Envoyée spéciale. Aminata Traoré est ancienne ministre de la Culture et animatrice du Forum pour un autre Mali. Elle plaide pour des alternatives qui doivent investir le terrain économique.
Comment analysez-vous le profond désir de changement qui s’est exprimé lors de cette élection présidentielle ?
Aminata Traoré. Cet espoir de changement est à la mesure du choc ressenti par les Maliens et du sentiment d’humiliation face à l’occupation du nord, alors même que Kidal n’est toujours pas libéré. Mais il exprime aussi, on ne le dit pas suffisamment, le désarroi face à l’aggravation de la situation économique. Le cataclysme que nous avons vécu s’est inscrit dans un environnement marqué, fin 2011, début 2012, par des marches populaires contre la vie chère, la corruption, la spéculation foncière. Ces problèmes étaient sur la table. Ils ont été balayés d’un revers de main. Face au risque de voir le pays amputé des deux tiers de son territoire et par réflexe patriotique, les Maliens ont cru devoir mettre leurs revendications en sourdine. Il fallait à leurs yeux aller à l’essentiel, faire cesser les atrocités infligées à nos frères des trois régions du nord.
Comment expliquez-vous la cristallisation qui s’est produite autour de la candidature d’Ibrahim Boubacar Keïta ?
Aminata Traoré. Cela s’apparente à un plébiscite. Pour que cela soit intelligible à l’opinion publique occidentale, elle doit considérer que nous sommes dans le même bateau. Soumaïla Cissé, c’est pour nous le symbole, l’incarnation de la finance. Il en a été le ministre, il a dirigé l’Union économique et monétaire ouest-africaine, qui n’est rien d’autre qu’un instrument du système. L’étalage de moyens financiers colossaux, durant sa campagne, a cruellement contrasté avec le chômage massif et l’extrême pauvreté. Il est apparu comme le représentant du monde de l’argent.

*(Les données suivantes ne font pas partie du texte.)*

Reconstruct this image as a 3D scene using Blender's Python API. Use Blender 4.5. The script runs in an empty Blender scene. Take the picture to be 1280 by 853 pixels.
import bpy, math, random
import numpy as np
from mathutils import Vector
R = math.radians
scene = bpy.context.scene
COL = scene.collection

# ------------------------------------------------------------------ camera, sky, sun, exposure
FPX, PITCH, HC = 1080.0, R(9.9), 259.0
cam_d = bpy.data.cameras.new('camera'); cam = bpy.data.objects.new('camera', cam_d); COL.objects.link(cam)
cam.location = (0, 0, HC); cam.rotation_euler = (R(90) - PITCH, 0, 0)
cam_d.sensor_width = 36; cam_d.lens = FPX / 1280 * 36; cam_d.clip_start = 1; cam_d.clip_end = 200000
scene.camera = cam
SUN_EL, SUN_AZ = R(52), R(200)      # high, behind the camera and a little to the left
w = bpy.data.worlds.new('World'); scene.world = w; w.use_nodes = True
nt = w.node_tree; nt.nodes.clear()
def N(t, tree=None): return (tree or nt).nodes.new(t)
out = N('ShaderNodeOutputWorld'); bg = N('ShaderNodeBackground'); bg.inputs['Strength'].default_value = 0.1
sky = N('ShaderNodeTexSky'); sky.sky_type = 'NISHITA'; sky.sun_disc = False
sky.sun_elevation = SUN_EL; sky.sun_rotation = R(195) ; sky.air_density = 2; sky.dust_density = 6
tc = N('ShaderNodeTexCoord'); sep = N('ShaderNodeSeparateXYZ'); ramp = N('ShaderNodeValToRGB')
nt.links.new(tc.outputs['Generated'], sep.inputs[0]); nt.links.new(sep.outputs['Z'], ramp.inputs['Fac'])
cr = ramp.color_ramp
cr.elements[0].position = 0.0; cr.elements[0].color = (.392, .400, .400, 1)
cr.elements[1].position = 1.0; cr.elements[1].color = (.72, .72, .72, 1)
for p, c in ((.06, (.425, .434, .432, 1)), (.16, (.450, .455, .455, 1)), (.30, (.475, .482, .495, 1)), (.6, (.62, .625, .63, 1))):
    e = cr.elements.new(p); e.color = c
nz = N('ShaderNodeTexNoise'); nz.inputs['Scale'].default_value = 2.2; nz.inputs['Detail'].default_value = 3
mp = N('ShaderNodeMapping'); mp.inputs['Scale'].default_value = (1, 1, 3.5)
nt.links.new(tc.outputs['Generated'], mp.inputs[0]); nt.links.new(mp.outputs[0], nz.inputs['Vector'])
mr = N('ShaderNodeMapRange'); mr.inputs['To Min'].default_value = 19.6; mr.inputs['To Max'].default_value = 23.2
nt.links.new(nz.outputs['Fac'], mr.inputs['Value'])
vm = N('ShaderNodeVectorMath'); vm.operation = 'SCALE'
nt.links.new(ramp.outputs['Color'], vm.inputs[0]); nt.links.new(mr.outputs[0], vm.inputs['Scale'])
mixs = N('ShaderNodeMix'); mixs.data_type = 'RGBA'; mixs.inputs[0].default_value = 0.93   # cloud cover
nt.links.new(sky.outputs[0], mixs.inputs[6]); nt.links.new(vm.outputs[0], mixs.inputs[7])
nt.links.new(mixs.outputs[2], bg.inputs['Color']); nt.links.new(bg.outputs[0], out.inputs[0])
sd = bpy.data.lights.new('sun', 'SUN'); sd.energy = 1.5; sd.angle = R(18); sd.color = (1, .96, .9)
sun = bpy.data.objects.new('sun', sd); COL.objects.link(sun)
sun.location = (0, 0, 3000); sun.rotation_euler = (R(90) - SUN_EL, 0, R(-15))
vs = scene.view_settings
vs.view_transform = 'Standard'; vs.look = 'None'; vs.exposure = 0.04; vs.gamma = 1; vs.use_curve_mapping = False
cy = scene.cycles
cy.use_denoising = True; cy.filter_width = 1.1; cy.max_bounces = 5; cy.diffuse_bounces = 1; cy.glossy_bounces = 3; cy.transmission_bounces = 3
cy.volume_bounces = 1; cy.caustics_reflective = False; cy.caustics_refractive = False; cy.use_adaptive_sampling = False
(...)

Vous avez regretté, à la veille du premier tour, l’absence d’authentique débat politique…
Aminata Traoré. Si l’on avait donné aux Maliens la possibilité de mieux comprendre la mondialisation, ses crises et ses guerres, ils auraient été les premiers à exprimer un désir de changement sur le terrain économique. Nous voulons la liberté de choisir celui qui nous dirige, mais surtout la liberté de choisir un autre système économique que celui qui engendre le pillage, le bradage et la dévastation. Le Mali qui s’est écroulé, c’est le Mali bon élève du FMI, de la Banque mondiale et de l’Union européenne, avec leurs injonctions qui ont fait de l’État une coquille vide. Les ravages des politiques néolibérales sont les mêmes de Kayes à Kidal. Comment aller vers la réconciliation si nous continuons de cacher ces questions sous le sable ? Nous nous serions passés de « Serval » et de la militarisation si le système économique était au service du peuple malien. Il ne s’agit pas, désormais, de croiser les bras en attendant que ce changement vienne. Il faudra poser nos exigences, avec une force d’intervention, de proposition et d’anticipation. Cette force reste à construire.